Est-ce que cet instrument peut calmer une tempête sur la dette française?
Théoriquement, les moyens de la BCE sont illimités. Cette considération avait conduit au succès du plan Draghi en 2012. Les spéculateurs n’osaient plus parier contre la BCE.
«Théoriquement, les moyens de la BCE sont illimités.»
Les conditions de déclenchement de ce TIP sont-elles réunies?

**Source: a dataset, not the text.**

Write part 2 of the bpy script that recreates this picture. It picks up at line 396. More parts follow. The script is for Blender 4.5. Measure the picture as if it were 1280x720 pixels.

En réalité non. Les règles prévoient que le TIP n’est possible que pour corriger des développements de marchés qui sont «non fondés». La spéculation ne se justifierait pas par les fondamentaux et en particulier il faut que le pays concerné ait une politique économique qui respecte les exigences européennes du pacte de stabilité et qu’il ne soit pas sous procédure de déficit excessif. La France ne coche aucune des cases. Si les taux montent sur la France, cela sera parce que la France ne mène pas une politique adéquate et qu’elle laisse filer son budget. Le comportement des marchés ne serait pas en cause. Deuxièmement, la France ne respecte pas les critères de stabilité et elle est déjà dans le processus de déficit excessif depuis quelques mois.
Normalement et juridiquement, le mécanisme de TIP ne peut pas être mis en oeuvre.
Une interprétation optimiste est-elle possible?
Les optimistes pourrait dire que, dans le passé, même si les Allemands pouvaient râler et la Cour de Karlsruhe émettre des critiques, la BCE a souvent été pragmatique. Nécessité fait loi, et la France est «Too big to fail». Je ne suis pas sûr que la France et les Pays-Bas avaleraient cette couleuvre. La France risquerait de se retrouver sans soutien de la BCE.
Le risque de contagion ne justifie-t-il pas un soutien?
Ce type de considération pourrait amener la BCE à agir malgré tout.
Quel rating mérite la France?
La décision de S&P de maintenir le AA avec perspectives stables est incompréhensible. Les marchés montrent qu’ils ne sont pas d’accord puisque les taux espagnols à 10 ans sont inférieurs aux taux français. L’Espagne est notée plusieurs crans en-dessous de la France. La Grèce emprunte moins cher que la France jusqu’à 5 ans et la différence est très modeste à 10 ans. Mais les taux de marché de la Grèce portent sur une très petite partie de sa dette, peu liquide, l’essentiel étant aux mains des autorités européennes à des taux préférentiels et à d’énormes maturités.
En revanche, le quart de la dette française est aux mains de la BCE, avec les effets stabilisants qui l’accompagnent, mais plus de la moitié appartient à des institutionnels étrangers.
Les agences de notations mettent en avant quelques atouts de la dette française à travers sa liquidité, la solidité des banques françaises, la diversification de l’économie française et l’existence d’une très grosse épargne privée qui pourrait potentiellement être ponctionnée. A condition qu’il y ait un parlement qui le décide.
Le problème est politique. Pour l’instant, les marchés ne s’affolent pas. Il est possible que les marchés supposent que s’il y avait le feu au lac, la BCE interviendrait malgré tout.